Pull out every line below holding the word "picture".

# Start of COLLECTED DATA

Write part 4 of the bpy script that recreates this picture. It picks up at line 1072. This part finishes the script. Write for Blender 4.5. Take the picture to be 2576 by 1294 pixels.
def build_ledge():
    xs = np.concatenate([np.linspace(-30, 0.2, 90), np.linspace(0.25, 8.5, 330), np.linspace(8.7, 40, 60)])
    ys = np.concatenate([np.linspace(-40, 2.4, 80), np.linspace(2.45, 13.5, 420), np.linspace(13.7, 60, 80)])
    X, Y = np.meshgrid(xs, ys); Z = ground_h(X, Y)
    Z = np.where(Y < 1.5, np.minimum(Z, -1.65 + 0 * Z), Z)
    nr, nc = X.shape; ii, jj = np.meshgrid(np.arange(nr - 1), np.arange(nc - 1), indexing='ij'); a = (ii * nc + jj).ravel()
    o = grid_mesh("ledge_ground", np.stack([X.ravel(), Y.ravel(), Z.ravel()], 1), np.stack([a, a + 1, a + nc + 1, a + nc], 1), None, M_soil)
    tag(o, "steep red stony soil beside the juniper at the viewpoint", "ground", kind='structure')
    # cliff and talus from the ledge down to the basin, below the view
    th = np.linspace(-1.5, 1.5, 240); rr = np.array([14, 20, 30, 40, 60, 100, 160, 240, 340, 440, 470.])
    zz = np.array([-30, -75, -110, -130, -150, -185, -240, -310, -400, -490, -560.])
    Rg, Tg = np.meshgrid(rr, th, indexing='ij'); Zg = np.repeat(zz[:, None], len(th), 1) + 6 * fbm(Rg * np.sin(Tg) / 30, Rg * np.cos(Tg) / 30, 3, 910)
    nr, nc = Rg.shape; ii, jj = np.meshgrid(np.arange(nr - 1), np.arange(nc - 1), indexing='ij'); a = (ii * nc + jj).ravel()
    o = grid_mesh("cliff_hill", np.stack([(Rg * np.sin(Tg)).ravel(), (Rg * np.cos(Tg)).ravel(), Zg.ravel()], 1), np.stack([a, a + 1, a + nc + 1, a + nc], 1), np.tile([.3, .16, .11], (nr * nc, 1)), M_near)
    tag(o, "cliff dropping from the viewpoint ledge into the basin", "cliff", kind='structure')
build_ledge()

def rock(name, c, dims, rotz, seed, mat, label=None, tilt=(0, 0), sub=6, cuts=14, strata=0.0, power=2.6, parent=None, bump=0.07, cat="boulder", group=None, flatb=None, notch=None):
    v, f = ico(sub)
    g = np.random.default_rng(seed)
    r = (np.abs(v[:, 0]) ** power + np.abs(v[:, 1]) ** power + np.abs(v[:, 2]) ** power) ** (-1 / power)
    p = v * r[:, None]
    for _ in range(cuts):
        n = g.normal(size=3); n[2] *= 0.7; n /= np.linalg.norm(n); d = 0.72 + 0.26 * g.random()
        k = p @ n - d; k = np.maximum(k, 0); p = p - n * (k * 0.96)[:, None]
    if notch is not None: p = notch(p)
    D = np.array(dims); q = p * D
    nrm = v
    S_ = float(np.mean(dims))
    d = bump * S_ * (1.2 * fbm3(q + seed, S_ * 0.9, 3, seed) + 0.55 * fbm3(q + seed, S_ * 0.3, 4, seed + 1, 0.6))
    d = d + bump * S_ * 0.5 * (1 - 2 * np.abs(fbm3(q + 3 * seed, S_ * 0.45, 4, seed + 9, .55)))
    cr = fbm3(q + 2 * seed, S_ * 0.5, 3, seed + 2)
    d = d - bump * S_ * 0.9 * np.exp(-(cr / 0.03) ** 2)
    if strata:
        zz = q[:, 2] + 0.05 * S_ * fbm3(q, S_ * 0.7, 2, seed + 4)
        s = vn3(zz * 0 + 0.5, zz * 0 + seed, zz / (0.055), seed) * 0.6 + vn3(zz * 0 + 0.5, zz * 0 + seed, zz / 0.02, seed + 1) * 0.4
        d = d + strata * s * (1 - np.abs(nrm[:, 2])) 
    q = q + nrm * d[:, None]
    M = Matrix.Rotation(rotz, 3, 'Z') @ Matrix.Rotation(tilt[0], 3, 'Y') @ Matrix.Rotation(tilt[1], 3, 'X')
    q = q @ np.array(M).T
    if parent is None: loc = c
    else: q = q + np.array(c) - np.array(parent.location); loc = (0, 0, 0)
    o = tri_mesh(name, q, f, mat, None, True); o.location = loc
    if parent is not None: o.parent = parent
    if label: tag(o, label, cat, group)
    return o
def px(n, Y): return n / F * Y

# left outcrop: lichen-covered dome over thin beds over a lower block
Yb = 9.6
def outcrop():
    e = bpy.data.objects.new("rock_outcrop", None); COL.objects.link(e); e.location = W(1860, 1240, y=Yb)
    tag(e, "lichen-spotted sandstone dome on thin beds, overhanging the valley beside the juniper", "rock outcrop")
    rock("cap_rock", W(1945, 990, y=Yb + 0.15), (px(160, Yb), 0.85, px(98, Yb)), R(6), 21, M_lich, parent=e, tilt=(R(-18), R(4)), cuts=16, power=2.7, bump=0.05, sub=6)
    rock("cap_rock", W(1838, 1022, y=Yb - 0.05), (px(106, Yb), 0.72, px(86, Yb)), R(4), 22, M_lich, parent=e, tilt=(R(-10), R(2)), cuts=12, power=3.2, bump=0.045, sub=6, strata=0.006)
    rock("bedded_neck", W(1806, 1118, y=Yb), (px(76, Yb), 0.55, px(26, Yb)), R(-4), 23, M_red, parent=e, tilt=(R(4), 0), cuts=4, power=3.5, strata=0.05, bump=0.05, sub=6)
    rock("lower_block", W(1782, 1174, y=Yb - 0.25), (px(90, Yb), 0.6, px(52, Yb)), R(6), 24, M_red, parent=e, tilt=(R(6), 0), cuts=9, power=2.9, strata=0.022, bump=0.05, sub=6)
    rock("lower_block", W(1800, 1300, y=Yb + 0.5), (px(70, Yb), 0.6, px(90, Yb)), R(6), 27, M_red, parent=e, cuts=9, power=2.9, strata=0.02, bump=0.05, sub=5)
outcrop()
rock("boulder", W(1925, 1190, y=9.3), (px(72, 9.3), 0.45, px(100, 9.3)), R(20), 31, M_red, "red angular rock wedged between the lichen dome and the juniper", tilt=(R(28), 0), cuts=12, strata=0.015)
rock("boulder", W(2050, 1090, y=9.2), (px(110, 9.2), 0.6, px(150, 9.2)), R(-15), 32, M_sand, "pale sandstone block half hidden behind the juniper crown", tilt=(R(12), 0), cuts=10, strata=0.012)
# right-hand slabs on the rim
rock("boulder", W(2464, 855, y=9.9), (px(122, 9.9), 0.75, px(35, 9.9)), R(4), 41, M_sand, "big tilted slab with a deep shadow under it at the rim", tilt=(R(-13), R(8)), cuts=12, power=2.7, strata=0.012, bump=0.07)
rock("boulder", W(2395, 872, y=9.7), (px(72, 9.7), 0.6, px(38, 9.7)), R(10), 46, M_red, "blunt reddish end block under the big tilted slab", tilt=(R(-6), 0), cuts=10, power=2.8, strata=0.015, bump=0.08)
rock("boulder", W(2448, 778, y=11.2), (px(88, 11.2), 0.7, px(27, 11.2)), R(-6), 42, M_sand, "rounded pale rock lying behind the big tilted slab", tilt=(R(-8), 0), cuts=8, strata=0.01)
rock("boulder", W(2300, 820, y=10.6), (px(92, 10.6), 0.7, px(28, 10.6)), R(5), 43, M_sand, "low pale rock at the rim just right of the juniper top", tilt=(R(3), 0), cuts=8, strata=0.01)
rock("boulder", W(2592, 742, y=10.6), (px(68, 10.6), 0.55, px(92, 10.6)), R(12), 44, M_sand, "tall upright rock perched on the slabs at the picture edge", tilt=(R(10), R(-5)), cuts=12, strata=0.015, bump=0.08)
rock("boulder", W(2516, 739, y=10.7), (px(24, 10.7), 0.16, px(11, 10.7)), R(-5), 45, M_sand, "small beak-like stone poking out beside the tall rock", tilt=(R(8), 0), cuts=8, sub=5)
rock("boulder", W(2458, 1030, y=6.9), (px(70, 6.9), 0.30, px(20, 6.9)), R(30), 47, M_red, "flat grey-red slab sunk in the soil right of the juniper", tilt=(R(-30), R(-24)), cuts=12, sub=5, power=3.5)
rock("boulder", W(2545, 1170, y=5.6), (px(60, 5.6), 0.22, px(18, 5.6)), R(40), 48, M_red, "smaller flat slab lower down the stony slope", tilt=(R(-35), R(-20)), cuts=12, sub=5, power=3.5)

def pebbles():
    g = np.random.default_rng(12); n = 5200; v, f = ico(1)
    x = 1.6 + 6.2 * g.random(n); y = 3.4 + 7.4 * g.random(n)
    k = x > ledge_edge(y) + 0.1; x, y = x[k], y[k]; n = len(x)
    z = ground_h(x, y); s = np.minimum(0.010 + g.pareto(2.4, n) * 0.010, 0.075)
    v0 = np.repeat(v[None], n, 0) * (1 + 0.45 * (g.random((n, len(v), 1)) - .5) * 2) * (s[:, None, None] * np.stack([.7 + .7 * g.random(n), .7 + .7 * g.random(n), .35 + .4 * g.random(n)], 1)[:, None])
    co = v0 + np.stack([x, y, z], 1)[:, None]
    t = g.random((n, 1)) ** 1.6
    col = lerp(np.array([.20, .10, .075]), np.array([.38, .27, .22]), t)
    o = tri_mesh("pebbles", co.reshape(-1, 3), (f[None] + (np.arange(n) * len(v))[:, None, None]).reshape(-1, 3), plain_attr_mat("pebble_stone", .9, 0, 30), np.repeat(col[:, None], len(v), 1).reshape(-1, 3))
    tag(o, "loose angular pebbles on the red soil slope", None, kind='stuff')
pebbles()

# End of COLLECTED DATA

**CORRECT RESPONSE:**
Write part 4 of the bpy script that recreates this picture. It picks up at line 1072. This part finishes the script. Write for Blender 4.5. Take the picture to be 2576 by 1294 pixels.
rock("boulder", W(2592, 742, y=10.6), (px(68, 10.6), 0.55, px(92, 10.6)), R(12), 44, M_sand, "tall upright rock perched on the slabs at the picture edge", tilt=(R(10), R(-5)), cuts=12, strata=0.015, bump=0.08)